Ornamental berries to brighten winter days

The native shrubs in our yard not only feature beautiful autumn leaves, they also produce colourful berries. Birds leave some kinds of berries alone until late winter, or even the following spring, because they aren’t very tasty. These natural ornaments are a welcome pop of colour in our dreary brown or white snowy yard.

Winterberry holly

I am baffled why Winterberry holly shrubs aren’t planted more often. Their berries turn a stunning scarlet in late summer, and are contrasted by yellow leaves in fall. Since the snow in Ottawa eventually flattens most perennials and grasses, I think shrubs are the only reliable way to add winter interest in the garden.

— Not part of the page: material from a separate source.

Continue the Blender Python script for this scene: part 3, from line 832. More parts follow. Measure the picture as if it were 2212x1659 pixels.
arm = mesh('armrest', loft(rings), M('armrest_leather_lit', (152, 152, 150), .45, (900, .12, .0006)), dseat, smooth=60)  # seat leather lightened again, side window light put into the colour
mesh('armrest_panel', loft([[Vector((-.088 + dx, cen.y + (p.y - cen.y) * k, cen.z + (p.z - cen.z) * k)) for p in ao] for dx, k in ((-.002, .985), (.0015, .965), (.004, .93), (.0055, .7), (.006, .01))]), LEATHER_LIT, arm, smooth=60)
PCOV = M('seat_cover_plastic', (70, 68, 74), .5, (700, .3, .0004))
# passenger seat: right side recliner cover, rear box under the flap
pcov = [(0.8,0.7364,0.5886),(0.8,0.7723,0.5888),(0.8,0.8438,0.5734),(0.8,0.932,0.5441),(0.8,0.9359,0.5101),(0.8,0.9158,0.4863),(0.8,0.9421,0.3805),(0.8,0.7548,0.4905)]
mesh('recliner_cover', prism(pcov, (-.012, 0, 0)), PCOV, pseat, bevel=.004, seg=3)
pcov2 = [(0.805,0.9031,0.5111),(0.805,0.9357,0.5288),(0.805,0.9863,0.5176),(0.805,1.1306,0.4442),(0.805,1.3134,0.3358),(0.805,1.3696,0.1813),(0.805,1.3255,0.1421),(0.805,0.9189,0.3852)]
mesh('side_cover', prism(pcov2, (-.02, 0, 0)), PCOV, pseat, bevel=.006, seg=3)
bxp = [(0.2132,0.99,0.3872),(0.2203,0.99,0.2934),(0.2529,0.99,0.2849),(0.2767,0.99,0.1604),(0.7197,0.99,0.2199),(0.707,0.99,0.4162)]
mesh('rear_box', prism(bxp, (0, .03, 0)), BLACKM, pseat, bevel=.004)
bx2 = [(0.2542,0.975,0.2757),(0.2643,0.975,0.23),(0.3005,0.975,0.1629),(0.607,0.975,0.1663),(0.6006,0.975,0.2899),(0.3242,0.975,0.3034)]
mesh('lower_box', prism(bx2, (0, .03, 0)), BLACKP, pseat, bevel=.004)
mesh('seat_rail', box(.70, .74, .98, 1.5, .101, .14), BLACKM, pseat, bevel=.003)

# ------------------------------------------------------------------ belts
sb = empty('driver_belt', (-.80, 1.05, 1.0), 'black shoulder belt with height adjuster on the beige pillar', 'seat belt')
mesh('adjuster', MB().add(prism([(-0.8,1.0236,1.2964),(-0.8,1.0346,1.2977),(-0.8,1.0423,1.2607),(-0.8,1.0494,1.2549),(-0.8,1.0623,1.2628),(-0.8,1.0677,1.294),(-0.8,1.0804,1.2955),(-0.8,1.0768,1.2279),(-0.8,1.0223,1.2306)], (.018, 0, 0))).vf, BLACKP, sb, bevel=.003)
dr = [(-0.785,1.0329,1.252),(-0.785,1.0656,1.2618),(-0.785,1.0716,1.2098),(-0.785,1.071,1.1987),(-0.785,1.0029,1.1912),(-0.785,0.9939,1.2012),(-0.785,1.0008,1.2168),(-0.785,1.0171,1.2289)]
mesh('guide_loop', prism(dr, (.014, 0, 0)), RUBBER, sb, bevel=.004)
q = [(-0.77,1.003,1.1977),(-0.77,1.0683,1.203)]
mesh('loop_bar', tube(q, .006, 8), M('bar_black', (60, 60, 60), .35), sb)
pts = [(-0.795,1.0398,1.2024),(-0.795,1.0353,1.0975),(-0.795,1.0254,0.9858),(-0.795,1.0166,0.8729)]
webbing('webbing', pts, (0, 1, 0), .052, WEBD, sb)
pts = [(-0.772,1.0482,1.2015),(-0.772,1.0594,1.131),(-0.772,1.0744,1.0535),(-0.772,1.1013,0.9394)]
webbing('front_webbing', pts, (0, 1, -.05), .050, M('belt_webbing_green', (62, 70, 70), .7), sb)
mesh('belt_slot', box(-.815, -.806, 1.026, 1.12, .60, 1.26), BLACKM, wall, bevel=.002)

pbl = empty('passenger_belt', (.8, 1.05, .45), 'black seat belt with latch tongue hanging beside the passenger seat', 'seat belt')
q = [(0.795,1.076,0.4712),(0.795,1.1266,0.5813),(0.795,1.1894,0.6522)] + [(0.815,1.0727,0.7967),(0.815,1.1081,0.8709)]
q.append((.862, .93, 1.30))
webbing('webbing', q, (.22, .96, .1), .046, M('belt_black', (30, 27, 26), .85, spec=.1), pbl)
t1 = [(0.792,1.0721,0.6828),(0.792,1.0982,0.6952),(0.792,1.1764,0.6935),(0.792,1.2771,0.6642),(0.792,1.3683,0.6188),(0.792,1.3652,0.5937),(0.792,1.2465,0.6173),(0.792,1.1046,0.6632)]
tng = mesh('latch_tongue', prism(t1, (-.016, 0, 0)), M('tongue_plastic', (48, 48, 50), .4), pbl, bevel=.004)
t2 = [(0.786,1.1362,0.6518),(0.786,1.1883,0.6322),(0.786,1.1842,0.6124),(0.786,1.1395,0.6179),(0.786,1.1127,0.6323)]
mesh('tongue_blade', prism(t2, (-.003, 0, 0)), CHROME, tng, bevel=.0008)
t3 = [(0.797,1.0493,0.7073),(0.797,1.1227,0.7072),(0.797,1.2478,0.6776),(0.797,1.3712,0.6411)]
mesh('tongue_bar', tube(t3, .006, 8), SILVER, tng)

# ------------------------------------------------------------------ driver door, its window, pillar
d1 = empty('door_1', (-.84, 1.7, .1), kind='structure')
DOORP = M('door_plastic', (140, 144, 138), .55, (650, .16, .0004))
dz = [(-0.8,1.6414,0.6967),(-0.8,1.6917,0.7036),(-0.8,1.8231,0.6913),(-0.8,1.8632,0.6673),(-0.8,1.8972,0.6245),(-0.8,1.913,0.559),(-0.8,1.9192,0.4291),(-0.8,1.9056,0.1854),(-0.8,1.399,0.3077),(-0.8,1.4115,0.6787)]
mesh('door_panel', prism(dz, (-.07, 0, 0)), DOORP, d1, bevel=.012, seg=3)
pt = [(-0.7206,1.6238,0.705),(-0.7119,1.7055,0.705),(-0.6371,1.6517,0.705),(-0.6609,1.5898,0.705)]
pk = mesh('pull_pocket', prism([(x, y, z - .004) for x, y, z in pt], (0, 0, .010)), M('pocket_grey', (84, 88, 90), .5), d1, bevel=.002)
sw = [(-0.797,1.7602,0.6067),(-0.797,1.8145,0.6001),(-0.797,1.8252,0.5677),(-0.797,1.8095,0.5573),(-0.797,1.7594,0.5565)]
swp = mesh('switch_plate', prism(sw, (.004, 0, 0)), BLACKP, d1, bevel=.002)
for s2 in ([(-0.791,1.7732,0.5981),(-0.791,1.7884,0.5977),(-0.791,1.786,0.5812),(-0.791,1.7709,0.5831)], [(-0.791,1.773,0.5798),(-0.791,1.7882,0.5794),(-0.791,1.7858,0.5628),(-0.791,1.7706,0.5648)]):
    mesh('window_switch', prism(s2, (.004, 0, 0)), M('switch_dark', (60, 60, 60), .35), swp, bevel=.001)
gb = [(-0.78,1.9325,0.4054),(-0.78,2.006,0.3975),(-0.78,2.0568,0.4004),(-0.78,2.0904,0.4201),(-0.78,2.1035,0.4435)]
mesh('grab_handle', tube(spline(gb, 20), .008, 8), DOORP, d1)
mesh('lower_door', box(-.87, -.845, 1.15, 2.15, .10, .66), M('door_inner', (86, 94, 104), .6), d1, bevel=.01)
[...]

Conifers, and shrubs with colourful berries and stems, will stick up above the snow when the rest of the garden has disappeared. I love these bright berries so much that I planted more Winterberry shrubs this year.

Winterberry’s scarlet berries are spectacular against our gray house. (November 2019)

Winterberries need some space because you must have at least two of them — a male, and a female that will produce the berries. If you have room, you can group up to five female shrubs with one male. I bought my Winterberries from Green Thumb Garden Centre in Ottawa, where they label which ones are male and female, in case you’re shopping before the berries have formed.

Although Winterberry shrubs are naturally found in wet areas, mine grow and fruit just fine in average conditions. However, if it gets too dry in the summer, the unripe berries will drop off. They fruit best in full sun, but I still get lots of berries in part shade.

For most of the growing season, Winterberry hollies are inconspicuous. Their flowers are tiny, but attracts lots of equally tiny pollinators.

Winterberry’s tiny flowers. (June 2019)

Highbush Cranberry viburnum

Highbush Cranberries produce plentiful clusters of true red berries. I planted five of them in a row as a mini-hedge in the front pollinator garden. In the spring, they have large, white, saucer-like flower heads.

Clusters of Highbush Cranberries covered in our first snow fall. (November 2019)

Despite their attractive flowers and berries, I’m not sure I would plant Highbush Cranberry shrubs again. They’re a favourite food of the introduced Viburnum Leaf Beetle, which is a problem pest here in Ottawa. I had read that this viburnum species was particularly vulnerable to attack, but I didn’t take the warnings seriously enough. The larvae and beetles eat many tiny holes, making the leaves look lacey, and eventually skeletonizing them.

Viburnum Leaf Beetle damage caused by their larvae. (May 2019)

So far, my Highbush Cranberry viburnums are only partially damaged each year, and continue to thrive. I did see Ladybugs mating and laying eggs on the leaves, so they may have controlled some of the larvae. I also saw wasps around the shrubs (before they flowered), so perhaps they were also killing larvae.

Crabapples

My non-native crabapple trees also hold their fruit for a long time. I chose varieties, ‘Rosthern’ and ‘Prairie Fire’, that produce small fruits that birds can eat. The birds and chipmunks preferred the orange-yellow ‘Rosthern’ crabapples, which soften early, and ate them all by November.

‘Prairie Fire’ crabapples in November.

Of course, crabapple trees also have pretty, fragrant flowers in the spring that are loved by all kinds of pollinators and people.

‘Prairie Fire’ Crabapple flowers in May with an unidentified bee collecting pollen.

Emergency bird food

We’re most familiar with the seed-eating birds that frequent our feeders. When natural seed sources, like conifers and flower seed heads, are gone — and if our feeders are empty — these birds will eat berries. The berries that remain in winter are birds’ least favourite ones. As the berries freeze and thaw throughout winter, they become sweeter, or at least palatable to birds. They are a critical food source in late winter and early spring when other foods are gone.

Also, not all birds are able to eat seeds because their bills aren’t suitable for cracking them or pecking at them. Instead, they eat insects — and berries when there are no insects. These birds migrate south to spend the winter where there are plenty of insects to eat.

When migrating birds return north in spring, they’re gambling that the weather will have warmed enough for their insect food to be available. This past spring (2019) was unusually cool, so few insects were active when early migrating birds arrived. They had to rely on remaining berries, as well as spring flower and leaf buds, to sustain them until the temperature rose and insects appeared.

The loss of natural habitat, and the native, berry-producing shrubs that grow there, means that birds are left with less emergency food at the end of winter and early spring. I hope that I am helping a few birds at this critical time by planting native shrubs in my yard.